[start WORKING DATA]

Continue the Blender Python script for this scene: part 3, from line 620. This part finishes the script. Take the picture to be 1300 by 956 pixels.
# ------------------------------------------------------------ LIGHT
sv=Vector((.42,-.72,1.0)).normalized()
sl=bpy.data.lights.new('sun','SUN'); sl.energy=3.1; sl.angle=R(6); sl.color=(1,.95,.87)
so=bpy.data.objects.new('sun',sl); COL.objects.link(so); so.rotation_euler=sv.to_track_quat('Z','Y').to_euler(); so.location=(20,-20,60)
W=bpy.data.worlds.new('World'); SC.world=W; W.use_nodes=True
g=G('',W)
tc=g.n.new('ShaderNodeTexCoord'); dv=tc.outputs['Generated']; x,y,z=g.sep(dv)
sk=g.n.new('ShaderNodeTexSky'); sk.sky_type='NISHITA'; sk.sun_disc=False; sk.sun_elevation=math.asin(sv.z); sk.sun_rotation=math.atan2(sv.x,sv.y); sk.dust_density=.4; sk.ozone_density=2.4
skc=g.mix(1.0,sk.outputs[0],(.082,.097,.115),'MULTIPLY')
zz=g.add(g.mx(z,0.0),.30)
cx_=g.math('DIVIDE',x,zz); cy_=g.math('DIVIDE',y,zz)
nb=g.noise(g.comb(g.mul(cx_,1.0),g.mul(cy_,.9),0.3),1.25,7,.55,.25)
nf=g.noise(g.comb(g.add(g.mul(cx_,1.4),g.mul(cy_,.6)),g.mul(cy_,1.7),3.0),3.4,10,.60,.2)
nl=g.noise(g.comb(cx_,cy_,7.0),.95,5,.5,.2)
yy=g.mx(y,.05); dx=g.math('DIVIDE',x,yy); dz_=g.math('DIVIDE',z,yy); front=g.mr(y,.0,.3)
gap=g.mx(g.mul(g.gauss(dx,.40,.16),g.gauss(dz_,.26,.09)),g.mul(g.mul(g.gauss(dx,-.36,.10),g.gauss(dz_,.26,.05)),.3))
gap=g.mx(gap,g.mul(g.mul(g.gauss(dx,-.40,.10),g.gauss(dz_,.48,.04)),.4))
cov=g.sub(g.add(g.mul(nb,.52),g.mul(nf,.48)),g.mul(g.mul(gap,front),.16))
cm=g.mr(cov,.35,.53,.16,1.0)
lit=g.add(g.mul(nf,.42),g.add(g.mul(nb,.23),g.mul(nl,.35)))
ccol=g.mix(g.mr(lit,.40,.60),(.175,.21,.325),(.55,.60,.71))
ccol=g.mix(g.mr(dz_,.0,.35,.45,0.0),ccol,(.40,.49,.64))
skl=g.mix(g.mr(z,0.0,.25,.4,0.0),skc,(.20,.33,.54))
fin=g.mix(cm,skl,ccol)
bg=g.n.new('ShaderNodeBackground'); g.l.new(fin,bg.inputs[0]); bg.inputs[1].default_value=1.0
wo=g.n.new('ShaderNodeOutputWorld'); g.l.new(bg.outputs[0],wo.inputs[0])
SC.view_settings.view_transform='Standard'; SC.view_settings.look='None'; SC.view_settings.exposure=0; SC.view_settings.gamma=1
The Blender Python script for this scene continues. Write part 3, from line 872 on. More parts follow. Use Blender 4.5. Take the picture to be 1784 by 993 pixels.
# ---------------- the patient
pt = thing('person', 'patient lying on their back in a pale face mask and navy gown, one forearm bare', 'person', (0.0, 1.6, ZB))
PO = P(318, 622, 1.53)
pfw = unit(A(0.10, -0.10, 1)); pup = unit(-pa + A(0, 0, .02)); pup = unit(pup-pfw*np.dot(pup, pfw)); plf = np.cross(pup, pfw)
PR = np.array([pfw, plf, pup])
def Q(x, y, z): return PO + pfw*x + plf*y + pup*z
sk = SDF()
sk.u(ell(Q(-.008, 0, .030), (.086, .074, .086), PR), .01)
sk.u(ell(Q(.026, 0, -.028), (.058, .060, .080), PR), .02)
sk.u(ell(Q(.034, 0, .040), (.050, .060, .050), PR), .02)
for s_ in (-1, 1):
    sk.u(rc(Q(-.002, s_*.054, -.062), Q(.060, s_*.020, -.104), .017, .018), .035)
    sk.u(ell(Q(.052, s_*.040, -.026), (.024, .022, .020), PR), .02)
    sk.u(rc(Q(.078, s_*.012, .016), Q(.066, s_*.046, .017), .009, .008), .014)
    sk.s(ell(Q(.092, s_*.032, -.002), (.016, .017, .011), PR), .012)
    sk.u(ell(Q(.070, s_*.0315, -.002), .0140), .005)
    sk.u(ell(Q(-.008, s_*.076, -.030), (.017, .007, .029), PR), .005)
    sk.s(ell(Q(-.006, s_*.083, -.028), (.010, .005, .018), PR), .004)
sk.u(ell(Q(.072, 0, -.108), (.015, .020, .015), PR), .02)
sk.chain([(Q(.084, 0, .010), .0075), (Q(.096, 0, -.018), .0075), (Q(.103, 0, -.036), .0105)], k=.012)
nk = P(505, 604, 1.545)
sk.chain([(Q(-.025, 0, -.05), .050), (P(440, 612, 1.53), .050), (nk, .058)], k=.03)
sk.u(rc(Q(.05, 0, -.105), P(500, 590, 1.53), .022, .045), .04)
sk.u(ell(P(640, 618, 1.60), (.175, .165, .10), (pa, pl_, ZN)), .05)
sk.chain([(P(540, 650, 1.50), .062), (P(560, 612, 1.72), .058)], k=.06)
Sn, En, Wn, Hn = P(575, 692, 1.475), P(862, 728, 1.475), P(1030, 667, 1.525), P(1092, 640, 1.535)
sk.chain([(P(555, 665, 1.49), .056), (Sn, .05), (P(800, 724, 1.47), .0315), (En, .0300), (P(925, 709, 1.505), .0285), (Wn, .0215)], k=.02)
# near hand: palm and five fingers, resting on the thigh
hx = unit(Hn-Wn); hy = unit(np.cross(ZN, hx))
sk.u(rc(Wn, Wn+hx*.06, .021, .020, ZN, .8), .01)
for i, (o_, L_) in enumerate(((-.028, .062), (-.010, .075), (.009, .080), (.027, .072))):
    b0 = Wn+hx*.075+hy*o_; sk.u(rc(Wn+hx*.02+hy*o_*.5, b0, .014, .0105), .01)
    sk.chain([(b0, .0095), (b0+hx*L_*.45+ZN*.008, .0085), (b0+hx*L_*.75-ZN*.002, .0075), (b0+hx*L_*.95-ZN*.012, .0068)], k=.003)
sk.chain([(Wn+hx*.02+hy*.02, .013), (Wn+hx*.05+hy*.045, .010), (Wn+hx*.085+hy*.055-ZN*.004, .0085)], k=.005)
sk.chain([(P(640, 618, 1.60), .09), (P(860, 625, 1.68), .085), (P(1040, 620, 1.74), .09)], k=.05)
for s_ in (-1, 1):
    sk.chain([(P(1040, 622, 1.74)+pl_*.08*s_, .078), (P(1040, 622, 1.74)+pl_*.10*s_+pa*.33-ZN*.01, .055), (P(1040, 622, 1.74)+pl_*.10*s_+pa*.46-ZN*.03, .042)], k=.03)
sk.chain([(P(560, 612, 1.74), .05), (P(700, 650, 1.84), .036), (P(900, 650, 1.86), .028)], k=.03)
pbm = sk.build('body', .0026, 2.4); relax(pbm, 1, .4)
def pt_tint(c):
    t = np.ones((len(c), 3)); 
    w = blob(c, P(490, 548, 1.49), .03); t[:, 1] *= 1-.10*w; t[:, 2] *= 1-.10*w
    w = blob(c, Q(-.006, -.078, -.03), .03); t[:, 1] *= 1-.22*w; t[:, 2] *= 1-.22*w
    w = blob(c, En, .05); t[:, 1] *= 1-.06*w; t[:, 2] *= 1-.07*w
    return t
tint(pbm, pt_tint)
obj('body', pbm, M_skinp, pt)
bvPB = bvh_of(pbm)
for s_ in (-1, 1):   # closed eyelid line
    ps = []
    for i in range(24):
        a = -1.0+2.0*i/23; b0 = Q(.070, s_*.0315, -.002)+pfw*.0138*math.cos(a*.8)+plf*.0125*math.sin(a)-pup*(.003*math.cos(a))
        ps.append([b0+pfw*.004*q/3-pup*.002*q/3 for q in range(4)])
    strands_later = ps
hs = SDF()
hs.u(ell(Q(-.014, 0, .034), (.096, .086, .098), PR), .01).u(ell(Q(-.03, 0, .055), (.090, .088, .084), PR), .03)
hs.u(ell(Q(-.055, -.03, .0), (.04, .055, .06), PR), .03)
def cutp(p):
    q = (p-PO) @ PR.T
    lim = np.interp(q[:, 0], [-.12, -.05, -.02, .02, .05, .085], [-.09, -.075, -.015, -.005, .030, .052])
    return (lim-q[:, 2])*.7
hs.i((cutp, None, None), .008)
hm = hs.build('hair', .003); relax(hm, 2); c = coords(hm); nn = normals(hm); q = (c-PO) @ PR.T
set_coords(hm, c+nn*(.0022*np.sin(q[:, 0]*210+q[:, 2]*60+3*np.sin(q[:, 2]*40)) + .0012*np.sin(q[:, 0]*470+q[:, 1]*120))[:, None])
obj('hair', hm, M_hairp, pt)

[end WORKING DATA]

**WHAT YOU SHOULD DO:** Count up every line above that has the word "pixels" in it; answer with the number alone.

**PROBLEM SOLUTION:** 2